■ PROBLEM DESCRIPTION ■
Using the entries shown below, output the line containing "Model this scene", the line containing "scene.view_settings.exposure=0", and every line between them, exactly. Pictures are omitted.

■ RECORDS SUPPLIED ■
•••••

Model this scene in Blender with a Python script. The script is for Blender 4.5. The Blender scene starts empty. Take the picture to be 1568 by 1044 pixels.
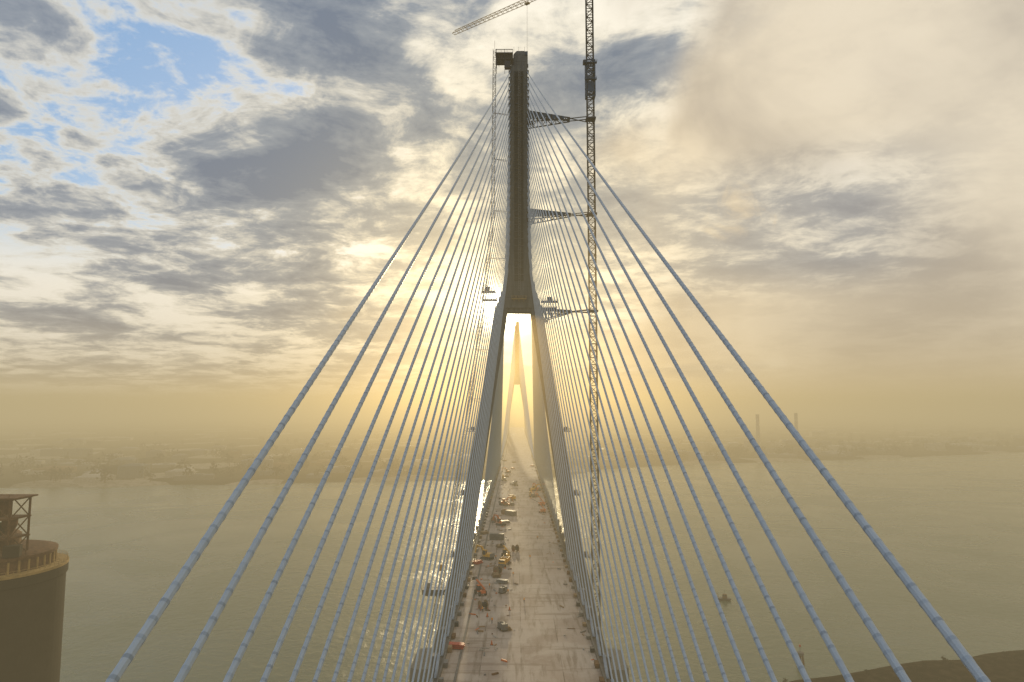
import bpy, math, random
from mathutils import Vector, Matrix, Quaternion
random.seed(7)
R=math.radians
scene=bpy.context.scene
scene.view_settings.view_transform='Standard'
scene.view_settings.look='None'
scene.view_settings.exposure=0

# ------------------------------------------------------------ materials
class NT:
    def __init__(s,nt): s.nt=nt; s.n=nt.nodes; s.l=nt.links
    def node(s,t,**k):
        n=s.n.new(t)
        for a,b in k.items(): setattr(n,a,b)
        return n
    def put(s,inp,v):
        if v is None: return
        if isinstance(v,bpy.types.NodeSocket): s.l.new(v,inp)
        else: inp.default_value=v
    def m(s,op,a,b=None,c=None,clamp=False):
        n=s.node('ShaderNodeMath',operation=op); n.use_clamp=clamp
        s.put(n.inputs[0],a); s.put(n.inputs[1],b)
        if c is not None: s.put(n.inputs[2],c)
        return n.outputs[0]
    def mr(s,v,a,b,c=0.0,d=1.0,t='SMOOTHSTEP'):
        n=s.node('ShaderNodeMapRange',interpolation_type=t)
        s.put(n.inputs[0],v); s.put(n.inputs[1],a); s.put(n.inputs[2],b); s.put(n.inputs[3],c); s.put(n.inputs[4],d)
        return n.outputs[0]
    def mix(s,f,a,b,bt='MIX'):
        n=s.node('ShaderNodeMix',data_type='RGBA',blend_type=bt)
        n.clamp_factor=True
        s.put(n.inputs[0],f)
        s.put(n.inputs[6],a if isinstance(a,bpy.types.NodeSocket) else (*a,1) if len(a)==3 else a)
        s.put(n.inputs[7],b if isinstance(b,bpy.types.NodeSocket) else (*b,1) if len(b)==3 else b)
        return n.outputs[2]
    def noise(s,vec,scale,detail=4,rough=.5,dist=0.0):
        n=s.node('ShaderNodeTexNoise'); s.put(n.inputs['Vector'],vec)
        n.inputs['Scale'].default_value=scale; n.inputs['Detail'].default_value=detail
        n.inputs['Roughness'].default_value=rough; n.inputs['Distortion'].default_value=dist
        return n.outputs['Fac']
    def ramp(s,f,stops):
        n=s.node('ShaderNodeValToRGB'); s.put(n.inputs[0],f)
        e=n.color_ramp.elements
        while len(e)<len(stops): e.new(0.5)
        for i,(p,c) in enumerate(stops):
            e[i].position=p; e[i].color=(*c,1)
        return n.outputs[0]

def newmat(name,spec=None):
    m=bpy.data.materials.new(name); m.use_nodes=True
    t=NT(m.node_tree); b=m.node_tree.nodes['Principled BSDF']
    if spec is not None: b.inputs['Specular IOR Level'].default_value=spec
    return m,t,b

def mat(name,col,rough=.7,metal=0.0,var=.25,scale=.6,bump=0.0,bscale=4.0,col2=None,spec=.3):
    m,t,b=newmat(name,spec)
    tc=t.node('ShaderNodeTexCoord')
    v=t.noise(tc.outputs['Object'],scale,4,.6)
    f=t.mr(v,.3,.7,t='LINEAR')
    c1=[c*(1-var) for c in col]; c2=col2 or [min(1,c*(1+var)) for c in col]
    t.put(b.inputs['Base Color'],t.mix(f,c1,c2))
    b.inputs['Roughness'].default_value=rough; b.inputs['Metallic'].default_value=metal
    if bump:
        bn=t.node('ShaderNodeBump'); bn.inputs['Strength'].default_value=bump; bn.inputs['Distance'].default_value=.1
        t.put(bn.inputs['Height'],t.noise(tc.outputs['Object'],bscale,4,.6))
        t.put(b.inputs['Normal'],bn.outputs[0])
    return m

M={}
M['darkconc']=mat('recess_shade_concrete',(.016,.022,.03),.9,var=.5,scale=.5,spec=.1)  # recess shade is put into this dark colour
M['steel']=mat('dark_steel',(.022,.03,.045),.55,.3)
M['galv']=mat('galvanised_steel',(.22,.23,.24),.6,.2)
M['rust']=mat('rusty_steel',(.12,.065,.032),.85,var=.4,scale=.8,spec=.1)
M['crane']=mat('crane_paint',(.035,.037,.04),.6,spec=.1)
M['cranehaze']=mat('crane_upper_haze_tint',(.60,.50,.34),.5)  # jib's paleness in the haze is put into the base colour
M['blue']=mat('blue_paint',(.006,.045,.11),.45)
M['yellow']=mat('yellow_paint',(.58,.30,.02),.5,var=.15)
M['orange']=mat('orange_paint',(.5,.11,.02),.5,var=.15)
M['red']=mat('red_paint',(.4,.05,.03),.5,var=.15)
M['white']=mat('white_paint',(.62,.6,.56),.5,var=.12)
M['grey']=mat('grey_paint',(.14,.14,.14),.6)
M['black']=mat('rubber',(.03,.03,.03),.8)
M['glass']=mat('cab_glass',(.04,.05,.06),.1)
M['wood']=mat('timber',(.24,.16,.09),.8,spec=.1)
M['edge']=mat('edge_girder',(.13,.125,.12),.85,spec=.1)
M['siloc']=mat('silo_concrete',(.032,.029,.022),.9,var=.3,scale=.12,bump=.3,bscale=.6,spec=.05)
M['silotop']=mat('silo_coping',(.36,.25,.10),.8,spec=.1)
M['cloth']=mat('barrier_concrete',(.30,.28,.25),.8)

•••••

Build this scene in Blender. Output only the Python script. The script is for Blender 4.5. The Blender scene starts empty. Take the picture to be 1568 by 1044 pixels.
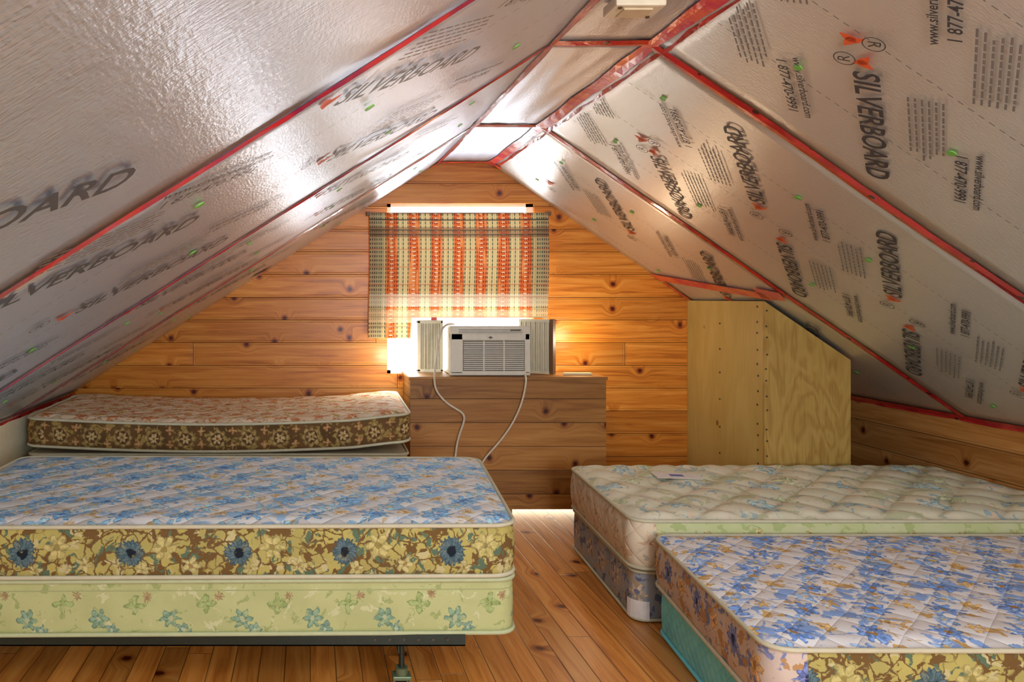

•••••

■ COMPLETE OUTPUT ■
Model this scene in Blender with a Python script. The script is for Blender 4.5. The Blender scene starts empty. Take the picture to be 1568 by 1044 pixels.
import bpy, math, random
from mathutils import Vector, Matrix, Quaternion
random.seed(7)
R=math.radians
scene=bpy.context.scene
scene.view_settings.view_transform='Standard'
scene.view_settings.look='None'
scene.view_settings.exposure=0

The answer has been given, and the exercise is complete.